Start of Dataset extract

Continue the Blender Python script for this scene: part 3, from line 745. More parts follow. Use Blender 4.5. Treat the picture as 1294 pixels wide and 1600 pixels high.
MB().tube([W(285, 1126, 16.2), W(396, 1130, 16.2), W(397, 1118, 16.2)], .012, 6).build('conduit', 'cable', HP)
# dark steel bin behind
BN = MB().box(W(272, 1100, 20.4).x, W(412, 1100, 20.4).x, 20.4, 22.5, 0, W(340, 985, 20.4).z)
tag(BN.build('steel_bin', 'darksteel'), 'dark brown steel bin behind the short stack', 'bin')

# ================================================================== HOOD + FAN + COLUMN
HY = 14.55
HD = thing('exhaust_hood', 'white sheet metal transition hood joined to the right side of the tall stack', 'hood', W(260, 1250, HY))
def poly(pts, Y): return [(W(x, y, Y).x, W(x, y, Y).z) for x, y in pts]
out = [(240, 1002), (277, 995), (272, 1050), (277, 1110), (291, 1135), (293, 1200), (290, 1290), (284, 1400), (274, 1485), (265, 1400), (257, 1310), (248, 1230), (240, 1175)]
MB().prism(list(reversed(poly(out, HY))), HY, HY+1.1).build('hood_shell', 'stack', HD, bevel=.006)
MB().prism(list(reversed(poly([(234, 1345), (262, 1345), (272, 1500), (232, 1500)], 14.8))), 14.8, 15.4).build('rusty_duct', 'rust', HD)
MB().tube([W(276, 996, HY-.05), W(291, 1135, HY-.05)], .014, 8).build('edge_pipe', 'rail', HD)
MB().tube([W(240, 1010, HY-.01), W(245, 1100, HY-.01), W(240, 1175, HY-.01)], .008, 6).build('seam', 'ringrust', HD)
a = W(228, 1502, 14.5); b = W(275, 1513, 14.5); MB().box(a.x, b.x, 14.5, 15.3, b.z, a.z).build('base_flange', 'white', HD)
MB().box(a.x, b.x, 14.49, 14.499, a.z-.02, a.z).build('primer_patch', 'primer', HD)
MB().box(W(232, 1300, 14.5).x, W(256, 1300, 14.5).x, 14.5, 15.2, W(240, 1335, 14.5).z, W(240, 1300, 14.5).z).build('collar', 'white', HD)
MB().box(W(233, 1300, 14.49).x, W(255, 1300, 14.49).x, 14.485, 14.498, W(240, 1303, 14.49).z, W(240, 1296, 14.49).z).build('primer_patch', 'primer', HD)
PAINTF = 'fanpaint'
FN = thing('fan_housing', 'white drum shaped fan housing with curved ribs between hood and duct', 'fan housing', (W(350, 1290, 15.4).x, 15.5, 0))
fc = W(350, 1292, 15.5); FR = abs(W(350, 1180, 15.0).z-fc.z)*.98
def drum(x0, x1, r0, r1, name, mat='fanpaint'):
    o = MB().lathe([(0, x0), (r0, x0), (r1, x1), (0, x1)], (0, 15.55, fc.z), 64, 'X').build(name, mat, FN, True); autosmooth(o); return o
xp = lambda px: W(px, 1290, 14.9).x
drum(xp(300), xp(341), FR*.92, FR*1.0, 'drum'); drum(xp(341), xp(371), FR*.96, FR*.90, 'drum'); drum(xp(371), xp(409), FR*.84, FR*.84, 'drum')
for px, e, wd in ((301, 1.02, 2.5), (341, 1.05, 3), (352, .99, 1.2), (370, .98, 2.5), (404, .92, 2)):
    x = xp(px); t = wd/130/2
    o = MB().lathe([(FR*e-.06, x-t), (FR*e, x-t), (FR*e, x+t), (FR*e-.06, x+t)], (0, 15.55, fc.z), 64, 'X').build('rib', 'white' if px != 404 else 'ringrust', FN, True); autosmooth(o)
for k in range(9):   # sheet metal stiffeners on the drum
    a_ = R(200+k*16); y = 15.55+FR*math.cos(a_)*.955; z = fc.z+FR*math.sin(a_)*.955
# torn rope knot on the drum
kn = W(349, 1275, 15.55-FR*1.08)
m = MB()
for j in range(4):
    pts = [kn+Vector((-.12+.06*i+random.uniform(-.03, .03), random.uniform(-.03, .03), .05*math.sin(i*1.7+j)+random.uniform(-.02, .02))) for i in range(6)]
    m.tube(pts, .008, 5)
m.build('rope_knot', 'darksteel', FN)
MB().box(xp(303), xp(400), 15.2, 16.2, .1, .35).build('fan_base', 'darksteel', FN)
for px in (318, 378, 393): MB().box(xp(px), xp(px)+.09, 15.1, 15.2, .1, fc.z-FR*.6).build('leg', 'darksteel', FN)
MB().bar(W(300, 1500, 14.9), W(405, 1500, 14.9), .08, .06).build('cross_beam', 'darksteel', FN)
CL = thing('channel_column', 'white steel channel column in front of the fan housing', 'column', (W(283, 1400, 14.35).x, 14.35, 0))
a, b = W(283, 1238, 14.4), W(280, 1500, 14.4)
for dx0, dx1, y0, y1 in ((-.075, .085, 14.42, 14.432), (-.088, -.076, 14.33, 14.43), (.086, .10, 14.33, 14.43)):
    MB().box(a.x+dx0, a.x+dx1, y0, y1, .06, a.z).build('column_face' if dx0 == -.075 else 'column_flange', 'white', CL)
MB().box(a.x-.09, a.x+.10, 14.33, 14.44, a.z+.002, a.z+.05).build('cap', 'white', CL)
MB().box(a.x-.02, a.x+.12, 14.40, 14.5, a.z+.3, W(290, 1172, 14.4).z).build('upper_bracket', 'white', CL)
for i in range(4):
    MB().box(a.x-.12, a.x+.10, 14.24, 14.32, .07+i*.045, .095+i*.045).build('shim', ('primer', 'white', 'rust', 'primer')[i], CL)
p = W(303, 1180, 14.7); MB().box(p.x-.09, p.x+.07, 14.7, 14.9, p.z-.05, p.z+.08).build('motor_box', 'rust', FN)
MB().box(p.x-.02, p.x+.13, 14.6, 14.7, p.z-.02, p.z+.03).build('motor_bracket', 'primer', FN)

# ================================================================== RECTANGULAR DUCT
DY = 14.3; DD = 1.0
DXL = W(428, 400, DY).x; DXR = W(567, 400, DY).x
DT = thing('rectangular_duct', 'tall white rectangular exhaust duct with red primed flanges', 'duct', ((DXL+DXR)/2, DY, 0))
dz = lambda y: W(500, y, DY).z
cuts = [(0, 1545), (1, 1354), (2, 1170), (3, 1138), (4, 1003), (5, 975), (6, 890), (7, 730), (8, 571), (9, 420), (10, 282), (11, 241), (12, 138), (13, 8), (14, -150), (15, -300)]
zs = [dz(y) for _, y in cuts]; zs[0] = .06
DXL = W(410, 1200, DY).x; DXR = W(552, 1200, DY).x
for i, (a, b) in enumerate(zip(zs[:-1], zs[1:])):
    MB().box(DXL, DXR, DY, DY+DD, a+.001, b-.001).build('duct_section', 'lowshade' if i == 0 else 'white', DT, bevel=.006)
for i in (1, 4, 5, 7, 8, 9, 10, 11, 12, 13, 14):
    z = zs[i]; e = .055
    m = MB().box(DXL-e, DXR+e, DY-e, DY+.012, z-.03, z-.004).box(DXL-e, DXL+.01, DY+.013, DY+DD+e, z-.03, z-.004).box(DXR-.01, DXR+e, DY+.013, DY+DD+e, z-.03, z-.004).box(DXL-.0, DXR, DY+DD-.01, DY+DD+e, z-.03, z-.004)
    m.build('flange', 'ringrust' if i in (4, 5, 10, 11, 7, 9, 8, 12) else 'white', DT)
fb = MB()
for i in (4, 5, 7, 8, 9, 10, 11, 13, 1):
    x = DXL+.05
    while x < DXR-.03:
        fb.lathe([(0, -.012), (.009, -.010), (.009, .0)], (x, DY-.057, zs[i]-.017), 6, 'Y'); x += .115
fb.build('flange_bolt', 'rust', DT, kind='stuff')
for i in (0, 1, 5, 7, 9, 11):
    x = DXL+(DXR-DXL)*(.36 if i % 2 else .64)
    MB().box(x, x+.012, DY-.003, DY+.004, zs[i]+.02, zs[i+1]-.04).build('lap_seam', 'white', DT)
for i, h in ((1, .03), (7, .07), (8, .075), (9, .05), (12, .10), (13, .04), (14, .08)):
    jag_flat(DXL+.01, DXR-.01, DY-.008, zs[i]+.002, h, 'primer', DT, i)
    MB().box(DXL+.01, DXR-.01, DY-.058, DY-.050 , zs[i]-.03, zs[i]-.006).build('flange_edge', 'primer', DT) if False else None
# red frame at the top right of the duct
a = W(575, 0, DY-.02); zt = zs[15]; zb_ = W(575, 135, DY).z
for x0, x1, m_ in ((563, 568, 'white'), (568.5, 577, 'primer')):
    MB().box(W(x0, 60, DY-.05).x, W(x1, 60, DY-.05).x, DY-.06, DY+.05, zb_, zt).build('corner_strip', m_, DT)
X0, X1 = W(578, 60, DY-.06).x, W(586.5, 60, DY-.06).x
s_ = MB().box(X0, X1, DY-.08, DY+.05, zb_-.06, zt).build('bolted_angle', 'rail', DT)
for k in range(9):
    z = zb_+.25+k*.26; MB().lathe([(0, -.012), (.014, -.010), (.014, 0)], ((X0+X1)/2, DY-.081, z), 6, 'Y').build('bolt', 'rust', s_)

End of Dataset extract

#### [Aim]
Starting at the top of the data above, repeat every line exactly until the line containing "tag(BN.build('steel_bin', 'darksteel'), 'dark" has been given, then stop.

#### [Response to this task]
Continue the Blender Python script for this scene: part 3, from line 745. More parts follow. Use Blender 4.5. Treat the picture as 1294 pixels wide and 1600 pixels high.
MB().tube([W(285, 1126, 16.2), W(396, 1130, 16.2), W(397, 1118, 16.2)], .012, 6).build('conduit', 'cable', HP)
# dark steel bin behind
BN = MB().box(W(272, 1100, 20.4).x, W(412, 1100, 20.4).x, 20.4, 22.5, 0, W(340, 985, 20.4).z)
tag(BN.build('steel_bin', 'darksteel'), 'dark brown steel bin behind the short stack', 'bin')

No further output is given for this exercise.